Practice saying yes. When someone offers help, your instinct might be to minimize, deflect, say you’re fine. Stop doing that. Say “Actually, yes, that would be amazing, thank you.” Even if it feels strange. Even if you think you should be able to handle it yourself. Accepting help isn’t weakness, it’s wisdom.

Watch out for takers (but don’t let them make you cynical)

Not everyone who shows up is actually a villager. Some people are just passing through, collecting what they can without contributing back. You might’ve already met them: the parent who’s always got an emergency but never available when you need them. The one who takes your offers but goes silent when you ask for anything. The person who treats your generosity like a service they’re entitled to.

You’ll notice the pattern pretty quickly. They cancel last minute (repeatedly). They don’t say thank you or check in on you. They take the lasagna but never bring a plate back.

Don’t keep a running tally in your head, that’s not the point. But if something starts feeling consistently unfair, address it directly and quickly. “Hey, I’ve noticed I’m usually the one doing pickups. Can we switch it up?” or “I’m feeling a bit tapped out, could you grab my kids next week?” Watch how they respond. Real villagers will course-correct, apologise if needed, and step up. Takers will get defensive, make excuses, or ghost.

If they don’t respond well, you have your answer. They’re not your village. Pull back without drama and redirect your energy toward people who actually show up.

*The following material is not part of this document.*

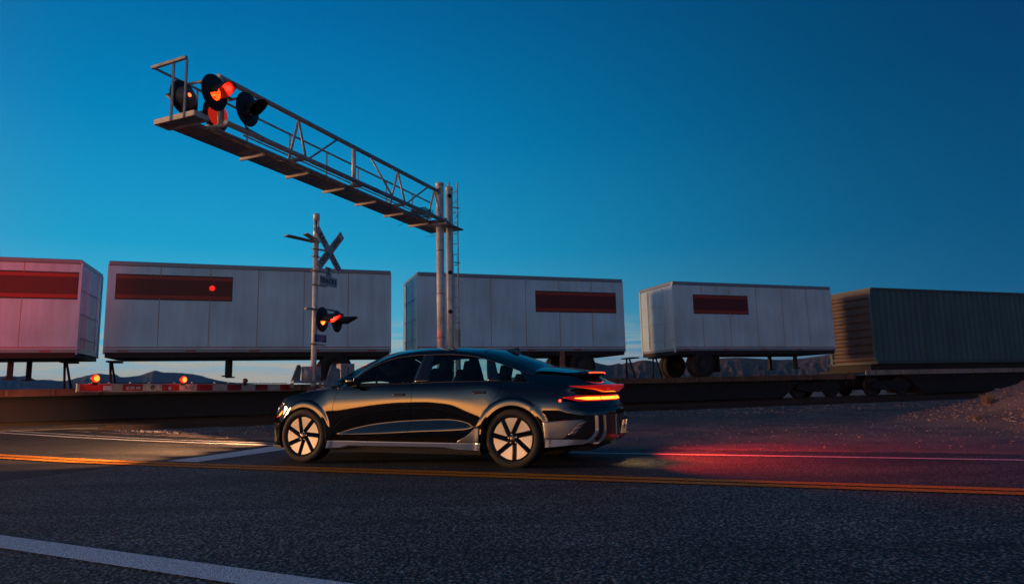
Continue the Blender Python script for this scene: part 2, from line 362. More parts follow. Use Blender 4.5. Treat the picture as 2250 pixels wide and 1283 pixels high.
def strip(name, r0, r1, p0, p1, zoff, m, kind='structure', nr=None, npd=None, wob=0.0, edge=0.0, skew=0.0):
    nr = nr or max(2, int(abs(r1-r0)/.3)); npd = npd or max(2, int(abs(p1-p0)/.3))
    r = np.linspace(r0, r1, nr+1); p = np.linspace(p0, p1, npd+1); R_, P_ = np.meshgrid(r, p, indexing='ij')
    if edge:
        k = (vnoise(R_*3.1, 0*R_+p0, 5)-.5)*edge; P_ = P_+np.where(P_ == p[0], k, 0)+np.where(P_ == p[-1], k*.7, 0)
    P_ = P_+skew*(R_-4.5)
    xyz = RD*R_[..., None]+PD*P_[..., None]; xyz[..., 2] = hump(xyz@TN)+zoff
    o = MB().grid(xyz).build(name, m, weld=False, recalc=True); tag(o, kind=kind); return o
SEAM = 8.42
strip('road', -70, SEAM, ROAD_PD0, ROAD_PD1, .0, ASPH, edge=.25)
strip('road_crossing', SEAM, 60, ROAD_PD0, ROAD_PD1+.3, -.003, ASPC, edge=.25)
strip('road_lane', -70, SEAM-.02, 6.9, ROAD_PD1-.15, .004, ASPS)
def paint(name, col, wear=.35):
    m = bpy.data.materials.new(name); m.use_nodes = True; t = m.node_tree; t.nodes.clear(); o = N(t, 'ShaderNodeOutputMaterial'); b = N(t, 'ShaderNodeBsdfPrincipled', inp={'Roughness': .7, 'Specular IOR Level': .3})
    c = N(t, 'ShaderNodeTexCoord'); n = N(t, 'ShaderNodeTexNoise', inp={'Scale': 46.0, 'Detail': 4.0, 'Roughness': .8}); v = N(t, 'ShaderNodeTexVoronoi', inp={'Scale': 110.0}); n3 = N(t, 'ShaderNodeTexNoise', inp={'Scale': 2.5, 'Detail': 3.0})
    for q in (n, v, n3): t.links.new(c.outputs['Object'], q.inputs[0])
    k = ramp(t, [(.30, .45), (.65, 1.1)], n.outputs[0]); t.links.new(mix(t, 1.0, col, k, 'MULTIPLY'), b.inputs['Base Color'])
    bp = N(t, 'ShaderNodeBump', inp={'Strength': .7, 'Distance': .006}); t.links.new(v.outputs['Distance'], bp.inputs['Height']); t.links.new(bp.outputs[0], b.inputs['Normal'])
    tr = N(t, 'ShaderNodeBsdfTransparent'); mx = N(t, 'ShaderNodeMixShader')
    f = math_(t, 'ADD', n.outputs[0], math_(t, 'MULTIPLY', n3.outputs[0], .35)); t.links.new(ramp(t, [(wear+.12, 0), (wear+.22, 1)], f), mx.inputs[0])
    t.links.new(tr.outputs[0], mx.inputs[1]); t.links.new(b.outputs[0], mx.inputs[2]); t.links.new(mx.outputs[0], o.inputs[0]); return m
PW = paint('road_paint_white', (.68, .80, .88), .28); PY = paint('road_paint_yellow', (.68, .22, .006), .29); PW2 = paint('road_paint_white_far', (.7, .67, .65), .28)
strip('road_marking_centre', -70, 60, 6.47, 6.63, .009, PY, nr=400, npd=1)
strip('road_marking_centre', -70, 60, 6.685, 6.85, .009, PY, nr=400, npd=1)
strip('road_marking_edge_near', -6, 40, 2.715, 2.935, .007, PW, nr=300, npd=2, skew=.062)
strip('road_marking_edge_far', -70, 60, 9.10, 9.21, .009, PW2, nr=400, npd=1)
strip('road_marking_edge_far', 8.4, 60, 9.42, 9.49, .008, PW2, nr=200, npd=1)
strip('road_marking_stop_line', 7.72, 8.28, 6.95, 9.05, .010, PW, nr=3, npd=12)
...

But don’t let those experiences harden you. Most people want to be generous, they’re just scared, stretched thin, or out of practice. Give new people a chance. Lead with trust, not suspicion. The risk of occasionally helping the wrong person is still better than living in a world where nobody helps at all.

It won’t always feel natural, but it gets easier

Building your village won’t look like some beautiful communal fantasy. It’ll be messy and imperfect and sometimes awkward. Someone will forget. Plans will fall through. You’ll feel like you’re asking too much or giving too little.

Do it anyway.

Because those small exchanges (the emergency pickup, the borrowed eggs, the “just checking in” text, the extra kid at the park) are what stitch people’s lives together. That’s what makes hard days survivable. That’s what reminds us we’re not supposed to do this alone.